In purple twilight, the scenery faded to a black void with one glittering island of light, which I assumed must be Pinedale even though my map indicated the small town was still twenty miles away. The paved road rolled in and out of drainages but generally sloped downward. I knew I could reach town fairly quickly, but I longed to hold onto the deep silence that surrounded me on the open plateau. In its solitude the landscape kept me company, held me in peace, and showered me with stars. Out of the corner of my eye, I started to pick out nice, hidden areas where I could bed down in the sagebrush.
“I should just camp out here,” I thought. “I’ve ridden my twelve hours for the day; I’ve done my hundred miles.
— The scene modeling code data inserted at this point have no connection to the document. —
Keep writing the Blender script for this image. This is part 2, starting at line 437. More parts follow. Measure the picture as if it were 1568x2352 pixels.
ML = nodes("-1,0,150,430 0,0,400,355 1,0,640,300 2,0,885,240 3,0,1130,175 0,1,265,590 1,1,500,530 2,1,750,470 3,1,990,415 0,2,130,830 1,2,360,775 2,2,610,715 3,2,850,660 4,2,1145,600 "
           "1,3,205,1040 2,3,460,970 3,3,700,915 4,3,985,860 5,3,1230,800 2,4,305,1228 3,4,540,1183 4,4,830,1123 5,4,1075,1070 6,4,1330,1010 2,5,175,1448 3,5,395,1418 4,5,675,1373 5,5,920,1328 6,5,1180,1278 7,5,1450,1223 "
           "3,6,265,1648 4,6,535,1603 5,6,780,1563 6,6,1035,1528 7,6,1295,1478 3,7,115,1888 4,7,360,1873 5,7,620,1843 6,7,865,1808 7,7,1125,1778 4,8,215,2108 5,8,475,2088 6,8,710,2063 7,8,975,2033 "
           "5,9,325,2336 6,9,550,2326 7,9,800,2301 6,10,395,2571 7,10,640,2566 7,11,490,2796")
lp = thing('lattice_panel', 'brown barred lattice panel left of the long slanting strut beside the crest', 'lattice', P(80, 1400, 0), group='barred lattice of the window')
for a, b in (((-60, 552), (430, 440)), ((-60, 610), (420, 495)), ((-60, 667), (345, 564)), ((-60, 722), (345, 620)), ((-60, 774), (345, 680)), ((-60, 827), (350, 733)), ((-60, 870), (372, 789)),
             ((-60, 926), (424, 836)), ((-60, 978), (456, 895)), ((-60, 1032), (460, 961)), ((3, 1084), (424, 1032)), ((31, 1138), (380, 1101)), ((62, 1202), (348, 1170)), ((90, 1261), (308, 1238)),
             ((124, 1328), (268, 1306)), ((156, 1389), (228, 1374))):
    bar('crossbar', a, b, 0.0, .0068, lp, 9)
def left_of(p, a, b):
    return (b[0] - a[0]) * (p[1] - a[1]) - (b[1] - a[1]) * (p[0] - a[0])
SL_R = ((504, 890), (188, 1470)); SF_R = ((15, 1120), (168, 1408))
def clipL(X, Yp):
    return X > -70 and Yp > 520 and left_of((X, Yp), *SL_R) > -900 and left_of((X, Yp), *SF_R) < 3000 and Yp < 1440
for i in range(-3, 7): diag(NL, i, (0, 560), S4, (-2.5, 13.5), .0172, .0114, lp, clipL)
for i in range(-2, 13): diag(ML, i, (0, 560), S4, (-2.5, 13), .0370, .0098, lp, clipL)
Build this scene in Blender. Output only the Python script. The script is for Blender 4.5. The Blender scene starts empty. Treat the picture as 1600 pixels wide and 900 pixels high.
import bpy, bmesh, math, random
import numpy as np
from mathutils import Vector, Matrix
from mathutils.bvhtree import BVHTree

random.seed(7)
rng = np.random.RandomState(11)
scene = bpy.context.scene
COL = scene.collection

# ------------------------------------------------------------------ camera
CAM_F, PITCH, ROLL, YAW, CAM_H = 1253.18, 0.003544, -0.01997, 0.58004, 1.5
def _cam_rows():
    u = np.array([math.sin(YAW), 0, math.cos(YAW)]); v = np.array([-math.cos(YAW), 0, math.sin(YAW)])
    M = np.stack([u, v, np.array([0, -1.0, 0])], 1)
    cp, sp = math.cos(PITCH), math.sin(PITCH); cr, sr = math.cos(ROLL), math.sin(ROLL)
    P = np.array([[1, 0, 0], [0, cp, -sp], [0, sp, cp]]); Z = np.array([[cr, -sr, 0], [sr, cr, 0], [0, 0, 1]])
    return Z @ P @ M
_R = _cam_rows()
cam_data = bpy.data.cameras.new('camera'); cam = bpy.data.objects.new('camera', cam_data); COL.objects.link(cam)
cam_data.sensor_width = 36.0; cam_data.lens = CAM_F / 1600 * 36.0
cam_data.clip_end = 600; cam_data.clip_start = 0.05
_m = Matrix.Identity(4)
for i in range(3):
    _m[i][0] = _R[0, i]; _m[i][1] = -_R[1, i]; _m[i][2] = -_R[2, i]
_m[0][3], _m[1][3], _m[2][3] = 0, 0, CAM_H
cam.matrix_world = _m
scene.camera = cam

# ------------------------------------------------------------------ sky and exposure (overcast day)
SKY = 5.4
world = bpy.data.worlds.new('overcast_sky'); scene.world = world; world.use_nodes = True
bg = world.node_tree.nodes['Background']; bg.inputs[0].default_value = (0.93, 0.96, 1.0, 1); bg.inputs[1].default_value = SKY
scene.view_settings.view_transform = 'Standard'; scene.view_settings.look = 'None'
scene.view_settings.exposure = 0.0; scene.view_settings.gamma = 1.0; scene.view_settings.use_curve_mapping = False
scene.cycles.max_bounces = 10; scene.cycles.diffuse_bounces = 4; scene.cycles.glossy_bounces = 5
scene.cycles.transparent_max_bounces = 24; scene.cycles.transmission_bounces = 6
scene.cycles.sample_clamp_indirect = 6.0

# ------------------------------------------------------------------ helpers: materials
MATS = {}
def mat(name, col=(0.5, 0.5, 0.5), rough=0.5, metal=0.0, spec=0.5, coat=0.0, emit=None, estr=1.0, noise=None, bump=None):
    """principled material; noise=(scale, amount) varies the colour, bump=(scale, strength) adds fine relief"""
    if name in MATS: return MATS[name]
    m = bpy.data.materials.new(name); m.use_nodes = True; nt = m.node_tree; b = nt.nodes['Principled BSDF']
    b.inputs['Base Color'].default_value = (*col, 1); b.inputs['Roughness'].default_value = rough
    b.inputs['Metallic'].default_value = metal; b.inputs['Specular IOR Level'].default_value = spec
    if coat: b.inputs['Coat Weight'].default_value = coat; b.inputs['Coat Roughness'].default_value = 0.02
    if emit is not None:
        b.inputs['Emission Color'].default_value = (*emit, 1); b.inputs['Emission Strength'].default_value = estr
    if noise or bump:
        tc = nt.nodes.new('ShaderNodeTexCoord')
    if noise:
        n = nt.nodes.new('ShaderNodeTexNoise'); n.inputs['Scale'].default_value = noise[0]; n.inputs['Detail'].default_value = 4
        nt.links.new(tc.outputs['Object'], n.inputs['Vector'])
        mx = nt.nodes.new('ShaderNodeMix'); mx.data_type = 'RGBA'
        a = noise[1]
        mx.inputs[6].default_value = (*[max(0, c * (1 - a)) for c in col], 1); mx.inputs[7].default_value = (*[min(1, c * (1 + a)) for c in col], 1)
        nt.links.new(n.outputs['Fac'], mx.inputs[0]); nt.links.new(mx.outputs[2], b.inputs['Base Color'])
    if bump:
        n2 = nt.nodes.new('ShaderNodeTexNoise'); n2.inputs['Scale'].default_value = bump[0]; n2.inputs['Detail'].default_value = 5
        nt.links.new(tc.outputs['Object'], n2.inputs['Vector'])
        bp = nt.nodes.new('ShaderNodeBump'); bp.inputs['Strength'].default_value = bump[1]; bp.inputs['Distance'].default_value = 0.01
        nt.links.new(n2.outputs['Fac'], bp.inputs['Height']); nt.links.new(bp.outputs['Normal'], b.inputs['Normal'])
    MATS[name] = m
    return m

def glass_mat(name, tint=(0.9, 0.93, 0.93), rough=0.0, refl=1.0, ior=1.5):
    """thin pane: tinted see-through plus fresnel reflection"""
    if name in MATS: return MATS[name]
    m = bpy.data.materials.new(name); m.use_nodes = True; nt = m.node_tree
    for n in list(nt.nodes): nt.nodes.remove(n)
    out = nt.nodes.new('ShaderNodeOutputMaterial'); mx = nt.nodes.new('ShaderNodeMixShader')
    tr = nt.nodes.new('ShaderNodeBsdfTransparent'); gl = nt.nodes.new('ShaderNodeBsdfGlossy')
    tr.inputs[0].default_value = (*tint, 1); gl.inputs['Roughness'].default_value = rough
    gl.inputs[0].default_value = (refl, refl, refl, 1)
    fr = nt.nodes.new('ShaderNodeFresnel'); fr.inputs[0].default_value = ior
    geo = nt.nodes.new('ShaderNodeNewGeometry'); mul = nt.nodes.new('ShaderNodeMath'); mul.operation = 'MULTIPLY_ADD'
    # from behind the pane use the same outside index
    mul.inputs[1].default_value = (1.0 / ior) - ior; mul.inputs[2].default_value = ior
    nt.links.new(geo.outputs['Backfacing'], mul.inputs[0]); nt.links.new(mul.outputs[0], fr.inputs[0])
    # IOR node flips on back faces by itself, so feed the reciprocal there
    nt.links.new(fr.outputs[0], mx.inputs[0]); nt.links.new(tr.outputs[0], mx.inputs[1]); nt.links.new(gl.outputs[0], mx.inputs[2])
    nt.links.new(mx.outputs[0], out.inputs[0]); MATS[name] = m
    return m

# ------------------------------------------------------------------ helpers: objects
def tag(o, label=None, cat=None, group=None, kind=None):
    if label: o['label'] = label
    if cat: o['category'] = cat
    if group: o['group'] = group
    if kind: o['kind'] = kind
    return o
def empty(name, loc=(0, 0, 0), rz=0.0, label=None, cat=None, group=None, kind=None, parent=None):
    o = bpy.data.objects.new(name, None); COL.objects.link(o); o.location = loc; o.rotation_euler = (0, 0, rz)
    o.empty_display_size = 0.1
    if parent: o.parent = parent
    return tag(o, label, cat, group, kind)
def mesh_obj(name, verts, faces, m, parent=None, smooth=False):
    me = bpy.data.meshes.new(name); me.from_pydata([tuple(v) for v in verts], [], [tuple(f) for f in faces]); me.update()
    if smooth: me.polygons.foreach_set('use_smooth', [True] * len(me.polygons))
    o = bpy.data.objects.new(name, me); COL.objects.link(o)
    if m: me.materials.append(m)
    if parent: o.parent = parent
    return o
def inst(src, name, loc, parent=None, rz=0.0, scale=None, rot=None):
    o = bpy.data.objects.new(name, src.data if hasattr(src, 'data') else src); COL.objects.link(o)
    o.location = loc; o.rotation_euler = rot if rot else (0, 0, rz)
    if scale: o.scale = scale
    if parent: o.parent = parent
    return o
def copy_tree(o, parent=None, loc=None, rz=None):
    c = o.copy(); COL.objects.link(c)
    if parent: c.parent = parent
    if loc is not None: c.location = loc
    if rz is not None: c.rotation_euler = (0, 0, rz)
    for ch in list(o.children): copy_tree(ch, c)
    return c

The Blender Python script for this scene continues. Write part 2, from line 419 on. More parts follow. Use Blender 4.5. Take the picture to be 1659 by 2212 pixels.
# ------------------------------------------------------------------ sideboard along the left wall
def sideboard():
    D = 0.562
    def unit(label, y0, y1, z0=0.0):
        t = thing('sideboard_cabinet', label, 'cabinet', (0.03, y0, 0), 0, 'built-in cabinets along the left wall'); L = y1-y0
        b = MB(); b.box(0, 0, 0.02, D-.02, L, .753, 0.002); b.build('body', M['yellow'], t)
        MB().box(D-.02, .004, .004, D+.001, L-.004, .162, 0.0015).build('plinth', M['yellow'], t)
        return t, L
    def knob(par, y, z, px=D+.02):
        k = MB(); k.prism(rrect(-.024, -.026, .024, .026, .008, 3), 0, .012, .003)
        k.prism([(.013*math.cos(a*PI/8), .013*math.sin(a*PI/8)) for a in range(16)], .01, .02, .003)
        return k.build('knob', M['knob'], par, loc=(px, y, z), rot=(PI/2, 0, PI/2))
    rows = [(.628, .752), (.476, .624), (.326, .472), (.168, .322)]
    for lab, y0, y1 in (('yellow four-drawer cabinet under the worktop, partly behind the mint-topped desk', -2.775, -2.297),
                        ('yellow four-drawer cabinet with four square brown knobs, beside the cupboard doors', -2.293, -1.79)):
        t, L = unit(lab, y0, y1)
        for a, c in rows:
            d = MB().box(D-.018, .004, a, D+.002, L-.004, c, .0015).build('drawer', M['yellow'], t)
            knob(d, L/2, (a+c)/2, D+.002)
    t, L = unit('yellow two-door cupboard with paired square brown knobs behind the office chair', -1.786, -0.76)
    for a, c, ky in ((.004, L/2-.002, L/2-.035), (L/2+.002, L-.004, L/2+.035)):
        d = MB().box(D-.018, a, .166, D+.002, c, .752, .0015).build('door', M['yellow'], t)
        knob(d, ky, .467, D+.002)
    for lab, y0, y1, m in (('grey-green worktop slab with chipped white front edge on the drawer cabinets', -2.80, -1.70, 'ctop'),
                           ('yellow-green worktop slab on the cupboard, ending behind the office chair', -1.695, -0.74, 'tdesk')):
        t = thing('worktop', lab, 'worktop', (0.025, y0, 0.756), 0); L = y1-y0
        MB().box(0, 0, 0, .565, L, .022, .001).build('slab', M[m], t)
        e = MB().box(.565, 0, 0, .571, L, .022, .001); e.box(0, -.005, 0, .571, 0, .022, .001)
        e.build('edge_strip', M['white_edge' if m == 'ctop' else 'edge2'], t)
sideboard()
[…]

I can always get an early start tomorrow.”
I stopped near a mound to look for a spot out of sight from the road. I opened my feedbag to check my food supply. The bag of Sour Patch Kids I had been munching from had only a handful of gummy snacks left. There was one package of peanut butter crackers, a regular-sized Snickers Bar, and nothing else. I groaned. I had spent the entire day simply grazing and I was so hungry I could have easily eaten five times that amount, standing right there. It was scarcely enough food to fuel me into Pinedale, let alone serve as dinner and breakfast. No, I was going to have to go to town and stock up.
It was after 11 p.m. when I arrived in Pinedale, population 1,412. I was certain everything would be closed, but I found an open gas station with a hotel right next door. The town, a pit stop on Highway 191, had a number of hotels, and the gas station’s neighbor looked like the most expensive one. But it had access to food, and that fact mattered more than cash — which has no calories — so I booked a room and walked to the gas station to buy Hot Pockets, root beer, oranges, and a fruit smoothie for dinner.